Of those becoming mothers for the first time, only 14 percent had not graduated from high school, according to the research, based on U.S. Census Bureau data. Research also shows that less-educated moms, while a smaller percentage of the new mom pool, tend to have a higher average number of babies over their lifetimes than those with more education.

That so many new moms have gained at least some college education is not so surprising if you look at women and their educational profiles over the past half century, said one of the report's authors. "A much higher share of women have college experience than in the past," said Gretchen Livingston, senior researcher at Pew.

"Women in general have a lot more education now ... and that means new moms are gaining more education, too," Livingston said. Besides that, she added, birth rates have declined for all age groups, but more for less-educated people than for the more-educated.

Fewer births

Birth rates are down in general, but especially among women with low educational attainment. And that has intensified since the onset of the Great Recession in late 2007. Overall, women who didn't graduate from high school have an average of 2.5 children over the course of their lives, compared to 1.7 for those with a bachelor's degree.
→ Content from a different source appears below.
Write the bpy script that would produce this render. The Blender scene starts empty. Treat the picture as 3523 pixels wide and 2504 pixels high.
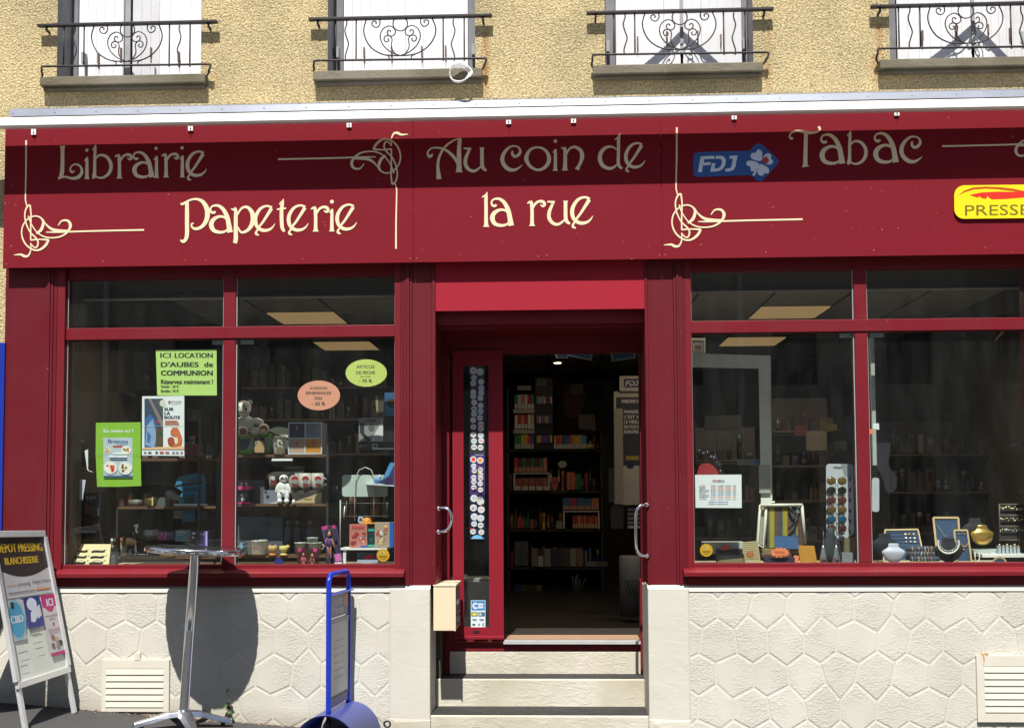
import bpy, math, random
from mathutils import Vector, Matrix
from mathutils.geometry import tessellate_polygon
random.seed(7)
scene = bpy.context.scene
col = scene.collection
# ------------------------------------------------------------------ camera
FPX, PCX, PCY, IW, IH = 3777.0, 1762.0, 1512.0, 3523.0, 2504.0
YAW, PITCH, ROLL = .0404, .0511, -.0052
CAM = Vector((0, -7.16, 1.6))
def cam_axes():
    cy, sy, cp, sp = math.cos(YAW), math.sin(YAW), math.cos(PITCH), math.sin(PITCH)
    f = Vector((-sy*cp, cy*cp, sp)); r = Vector((cy, sy, 0)); u = r.cross(f)
    cr, sr = math.cos(ROLL), math.sin(ROLL)
    return cr*r+sr*u, -sr*r+cr*u, f
AR, AU, AF = cam_axes()
cd = bpy.data.cameras.new('camera'); camo = bpy.data.objects.new('camera', cd); col.objects.link(camo)
m3 = Matrix((AR, AU, -AF)).transposed()
camo.matrix_world = Matrix.Translation(CAM) @ m3.to_4x4()
cd.sensor_width = 36; cd.lens = FPX/IW*36
cd.shift_x = -(PCX-IW/2)/IW; cd.shift_y = (PCY-IH/2)/IW
cd.clip_start = .1; cd.clip_end = 400
scene.camera = camo
# ------------------------------------------------------------------ light
SUN = Vector((.07, 1, -1.76)).normalized()
EL = math.asin(-SUN.z)
w = bpy.data.worlds.new('World'); scene.world = w; w.use_nodes = True
nt = w.node_tree; bg = nt.nodes['Background']
sky = nt.nodes.new('ShaderNodeTexSky'); sky.sky_type = 'NISHITA'; sky.sun_disc = False
sky.sun_elevation = EL; sky.sun_rotation = math.atan2(-SUN.x, -SUN.y)
nt.links.new(sky.outputs[0], bg.inputs[0]); bg.inputs[1].default_value = .068
sl = bpy.data.lights.new('sun', 'SUN'); sl.energy = 5.0; sl.angle = math.radians(.5); sl.color = (1, .955, .89)
so = bpy.data.objects.new('sun', sl); col.objects.link(so); so.location = (0, -10, 20)
so.rotation_euler = SUN.to_track_quat('-Z', 'Y').to_euler()
vs = scene.view_settings; vs.view_transform = 'Standard'; vs.look = 'None'; vs.exposure = .72; vs.gamma = 1
try: vs.use_curve_mapping = False
except Exception: pass
scene.render.engine = 'CYCLES'
scene.cycles.transparent_max_bounces = 24
scene.cycles.max_bounces = 8
scene.cycles.sample_clamp_indirect = 6
scene.cycles.caustics_reflective = False; scene.cycles.caustics_refractive = False
# ------------------------------------------------------------------ pixel to place
def at(px, py, Y):
    d = AR*((px-PCX)/FPX) - AU*((py-PCY)/FPX) + AF
    return CAM + d*((Y-CAM.y)/d.y)
def S(Y): return FPX/(Y-CAM.y)          # pixels per metre at depth Y
def rw(x0, y0, x1, y1, Y):
    ym, xm = (y0+y1)/2, (x0+x1)/2
    return at(x0, ym, Y).x, at(x1, ym, Y).x, at(xm, y1, Y).z, at(xm, y0, Y).z
# ------------------------------------------------------------------ materials
def lin(v):
    v /= 255.
    return v/12.92 if v <= .04045 else ((v+.055)/1.055)**2.4
def C(r, g, b, k=.8): return tuple(min(.86, lin(v)*k) for v in (r, g, b))
_mc = {}
def newmat(name):
    m = bpy.data.materials.new(name); m.use_nodes = True
    return m, m.node_tree, m.node_tree.nodes['Principled BSDF']
def M(c, rough=.5, metal=0., name='paint', noise=.10, nscale=9., bump=0., bscale=60., emit=0, spec=.5):
    key = (tuple(round(v, 4) for v in c), rough, metal, name, noise, nscale, bump, bscale, emit)
    if key in _mc: return _mc[key]
    m, t, p = newmat(name)
    p.inputs['Roughness'].default_value = rough; p.inputs['Metallic'].default_value = metal
    p.inputs['Specular IOR Level'].default_value = spec
    p.inputs['Base Color'].default_value = (*c, 1)
    if emit:
        p.inputs['Emission Color'].default_value = (*c, 1); p.inputs['Emission Strength'].default_value = emit
    L = t.links.new
    if noise or bump: tc = t.nodes.new('ShaderNodeTexCoord')
    if noise:
        n = t.nodes.new('ShaderNodeTexNoise'); n.inputs['Scale'].default_value = nscale; n.inputs['Detail'].default_value = 6; n.inputs['Roughness'].default_value = .65
        L(tc.outputs['Object'], n.inputs['Vector'])
        mr = t.nodes.new('ShaderNodeMapRange'); mr.inputs['From Min'].default_value = .3; mr.inputs['From Max'].default_value = .7
        mr.inputs['To Min'].default_value = 1-noise; mr.inputs['To Max'].default_value = 1+noise*.6
        L(n.outputs[0], mr.inputs[0])
        mx = t.nodes.new('ShaderNodeVectorMath'); mx.operation = 'SCALE'; mx.inputs[0].default_value = c
        L(mr.outputs[0], mx.inputs['Scale']); L(mx.outputs[0], p.inputs['Base Color'])
    if bump:
        n2 = t.nodes.new('ShaderNodeTexNoise'); n2.inputs['Scale'].default_value = bscale; n2.inputs['Detail'].default_value = 5
        L(tc.outputs['Object'], n2.inputs['Vector'])
        b = t.nodes.new('ShaderNodeBump'); b.inputs['Strength'].default_value = .8; b.inputs['Distance'].default_value = bump
        L(n2.outputs[0], b.inputs['Height']); L(b.outputs[0], p.inputs['Normal'])
    _mc[key] = m; return m
def V(r, g, b, rough=.55, **k): return M(C(r, g, b), rough, **k)     # from a colour as it looks in sun
# red shopfront paint
def red_paint(name, c, rough=.38, dirt=.38):
    m, t, p = newmat(name); L = t.links.new; N = t.nodes.new
    tc = N('ShaderNodeTexCoord')
    n = N('ShaderNodeTexNoise'); n.inputs['Scale'].default_value = 1.6; n.inputs['Detail'].default_value = 8; n.inputs['Roughness'].default_value = .7
    L(tc.outputs['Object'], n.inputs[0])
    mp = N('ShaderNodeMapping'); mp.inputs['Scale'].default_value = (30, 30, 1.5); L(tc.outputs['Object'], mp.inputs[0])
    n2 = N('ShaderNodeTexNoise'); n2.inputs['Scale'].default_value = 1.; n2.inputs['Detail'].default_value = 5; L(mp.outputs[0], n2.inputs[0])
    r1 = N('ShaderNodeMapRange'); r1.inputs[1].default_value = .35; r1.inputs[2].default_value = .75; r1.inputs[3].default_value = 0; r1.inputs[4].default_value = dirt; L(n.outputs[0], r1.inputs[0])
    r2 = N('ShaderNodeMapRange'); r2.inputs[1].default_value = .55; r2.inputs[2].default_value = .8; r2.inputs[3].default_value = 0; r2.inputs[4].default_value = dirt*.8; L(n2.outputs[0], r2.inputs[0])
    ad = N('ShaderNodeMath'); ad.operation = 'ADD'; L(r1.outputs[0], ad.inputs[0]); L(r2.outputs[0], ad.inputs[1])
    mx = N('ShaderNodeMix'); mx.data_type = 'RGBA'; mx.inputs[6].default_value = (*c, 1)
    mx.inputs[7].default_value = (c[0]*.85+.02, c[1]+.018, c[2]+.018, 1); p.inputs['Specular IOR Level'].default_value = .22
    L(ad.outputs[0], mx.inputs[0])
    nc = N('ShaderNodeTexNoise'); nc.inputs['Scale'].default_value = 34; nc.inputs['Detail'].default_value = 3; L(tc.outputs['Object'], nc.inputs[0])
    rc = N('ShaderNodeMapRange'); rc.inputs[1].default_value = .735; rc.inputs[2].default_value = .76; rc.inputs[3].default_value = 0; rc.inputs[4].default_value = .5; L(nc.outputs[0], rc.inputs[0])
    mc = N('ShaderNodeMix'); mc.data_type = 'RGBA'; L(rc.outputs[0], mc.inputs[0]); L(mx.outputs[2], mc.inputs[6]); mc.inputs[7].default_value = (.40, .20, .18, 1); L(mc.outputs[2], p.inputs['Base Color'])
    rr = N('ShaderNodeMapRange'); rr.inputs[3].default_value = rough-.08; rr.inputs[4].default_value = rough+.18; L(n.outputs[0], rr.inputs[0]); L(rr.outputs[0], p.inputs['Roughness'])
    n3 = N('ShaderNodeTexNoise'); n3.inputs['Scale'].default_value = 3; n3.inputs['Detail'].default_value = 3; L(tc.outputs['Object'], n3.inputs[0])
    b = N('ShaderNodeBump'); b.inputs['Strength'].default_value = .35; b.inputs['Distance'].default_value = .004; L(n3.outputs[0], b.inputs['Height']); L(b.outputs[0], p.inputs['Normal'])
    return m
RED = red_paint('red_gloss_paint', (.155, .0078, .0145), .42)
REDP = red_paint('red_pilaster_paint', (.115, .006, .0115), .45)
REDS = red_paint('red_sign_sheet', (.172, .0085, .0165), .7, .06); REDS.node_tree.nodes['Principled BSDF'].inputs['Specular IOR Level'].default_value = .12
REDB = red_paint('bright_red_vinyl', (.30, .009, .024), .6, .05)
REDD = red_paint('red_door_metal', (.225, .012, .024), .4, .1)
CREAM = M(C(244, 226, 186), .5, name='cream_vinyl', noise=.04)
WHITE = M((.8, .8, .78), .4, name='white_paint', noise=.05)
PAPER = M((.78, .8, .8), .7, name='white_paper', noise=.03)
BLACK = M((.012, .012, .014), .45, name='black')
DARK = M((.03, .03, .032), .5, name='dark_grey')
IRON = M((.014, .010, .011), .6, name='wrought_iron', noise=.5, nscale=30, bump=.001, bscale=200)
ALU = M((.62, .63, .66), .32, 1., name='brushed_aluminium', noise=.08)
CHROME = M((.86, .86, .88), .07, 1., name='chrome', noise=0)
STEEL = M((.74, .75, .78), .16, 1., name='polished_steel', noise=.06, nscale=14)
GLASSEDGE = M((.35, .42, .4), .2, name='glass_edge')
def glass(name, tint=(.93, .96, .95), base=.045, dust=.010):
    m = bpy.data.materials.new(name); m.use_nodes = True; t = m.node_tree; t.nodes.clear(); N = t.nodes.new; L = t.links.new
    o = N('ShaderNodeOutputMaterial'); tr = N('ShaderNodeBsdfTransparent'); tr.inputs[0].default_value = (*tint, 1)
    g = N('ShaderNodeBsdfGlossy'); g.inputs['Roughness'].default_value = .0
    lw = N('ShaderNodeLayerWeight'); lw.inputs[0].default_value = .5
    pw = N('ShaderNodeMath'); pw.operation = 'POWER'; pw.inputs[1].default_value = 5; L(lw.outputs['Facing'], pw.inputs[0])
    ma = N('ShaderNodeMath'); ma.operation = 'MULTIPLY_ADD'; ma.inputs[1].default_value = .9; ma.inputs[2].default_value = base; L(pw.outputs[0], ma.inputs[0])
    mx = N('ShaderNodeMixShader'); L(ma.outputs[0], mx.inputs[0]); L(tr.outputs[0], mx.inputs[1]); L(g.outputs[0], mx.inputs[2]); df = N('ShaderNodeBsdfDiffuse'); df.inputs[0].default_value = (.62, .62, .58, 1)
    tc = N('ShaderNodeTexCoord'); mp = N('ShaderNodeMapping'); mp.inputs['Scale'].default_value = (5, 1, 1.2); L(tc.outputs['Object'], mp.inputs[0])
    nz = N('ShaderNodeTexNoise'); nz.inputs['Scale'].default_value = 1.6; nz.inputs['Detail'].default_value = 8; nz.inputs['Roughness'].default_value = .7; L(mp.outputs[0], nz.inputs[0])
    mr = N('ShaderNodeMapRange'); mr.inputs[1].default_value = .4; mr.inputs[2].default_value = .75; mr.inputs[3].default_value = dust*.15; mr.inputs[4].default_value = dust; L(nz.outputs[0], mr.inputs[0])
    m2 = N('ShaderNodeMixShader'); L(mr.outputs[0], m2.inputs[0]); L(mx.outputs[0], m2.inputs[1]); L(df.outputs[0], m2.inputs[2]); L(m2.outputs[0], o.inputs[0])
    return m
GLASS = glass('window_glass')
CLEAR = glass('clear_plastic', (.9, .92, .93), .06, .0)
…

The gap has closed "only slightly" in the last quarter-century, the report said.

"From 2008 to 2011, the number of new mothers with less than a high school diploma declined 17 percent, and the number with only a high school diploma went down 15 percent," it noted. "By contrast, the number of new mothers with some college education fell by 6 percent and the number with a bachelor's degree or more fell by just 1 percent."
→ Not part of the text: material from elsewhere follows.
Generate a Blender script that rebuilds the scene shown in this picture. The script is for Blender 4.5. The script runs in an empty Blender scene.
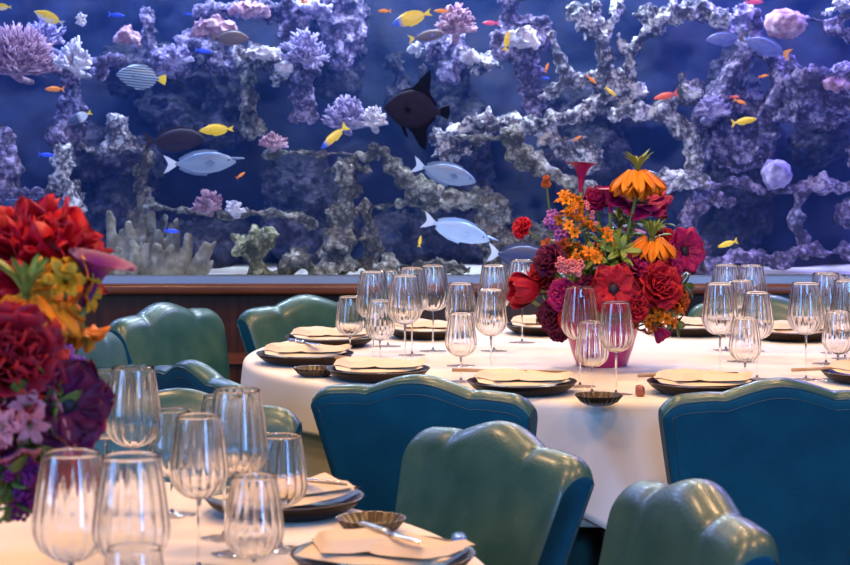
import bpy, bmesh, math, random
from math import pi, sin, cos, radians, sqrt, atan2
from mathutils import Vector, Matrix, noise

SC = bpy.context.scene
COL = SC.collection

# ------------------------------------------------------------------ camera
F_PX, CAM_Z, HORIZ = 2100.0, 1.33, 130.0
cam_d = bpy.data.cameras.new('camera'); cam = bpy.data.objects.new('camera', cam_d); COL.objects.link(cam)
cam.location = (0, 0, CAM_Z); cam.rotation_euler = (pi/2, 0, 0)
cam_d.sensor_width = 36.0; cam_d.lens = F_PX/850*36
cam_d.shift_y = -(282.5-HORIZ)/850
cam_d.clip_end = 60
cam_d.dof.use_dof = True; cam_d.dof.focus_distance = 4.8; cam_d.dof.aperture_fstop = 11.0
SC.camera = cam

# ------------------------------------------------------------------ world, exposure, lights
w = bpy.data.worlds.new('world'); SC.world = w; w.use_nodes = True
w.node_tree.nodes['Background'].inputs[0].default_value = (1.0, 0.80, 0.62, 1)
w.node_tree.nodes['Background'].inputs[1].default_value = 0.10
vs = SC.view_settings
vs.view_transform = 'Standard'; vs.look = 'None'; vs.gamma = 1.0; vs.exposure = 0.0; vs.use_curve_mapping = False
SC.cycles.max_bounces = 20; SC.cycles.transmission_bounces = 18; SC.cycles.transparent_max_bounces = 24
SC.cycles.glossy_bounces = 8; SC.cycles.diffuse_bounces = 4; SC.cycles.volume_bounces = 1
SC.cycles.sample_clamp_indirect = 6.0
try: SC.cycles.use_denoising = True
except Exception: pass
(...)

Lots of studies have documented that mom's educational achievement impacts her child's well being — more schooling creates better outcomes, from an infant's birth weight to later academic achievement and cognitive test scores. What the studies don't say, though, is whether the difference is mom's educational achievement itself or whether something else that comes along with more academic achievement creates the difference.

"What is irrefutable, though, is that on average the more education a woman has, the better off her children will be," wrote Livingston and study report co-author D'Vera Cohn.

"My sense is that some people have this image that less-educated people are having all the babies," Livingston said. "I think it's interesting to put out there that's not what statistics show. On one hand, it is the case that on average the less-educated have more kids than those with more education. But they are a small and shrinking set of all women and a small share of new moms."

More traditional

The new report is among a number that show a trend: Women with higher education attainment follow a more traditional life trajectory from high school to college, marriage and beyond. "Those women tend to be married when they do have their babies," Livingston said. Sixty-one percent of new moms who did not finish high school were not married when they gave birth, compared to only 9 percent of those who had earned at least a bachelor's degree.

That's true of women of childbearing age, 15 to 44, whether they have children or not. More than half (56 percent) of women of childbearing age who have a bachelor's degree are married.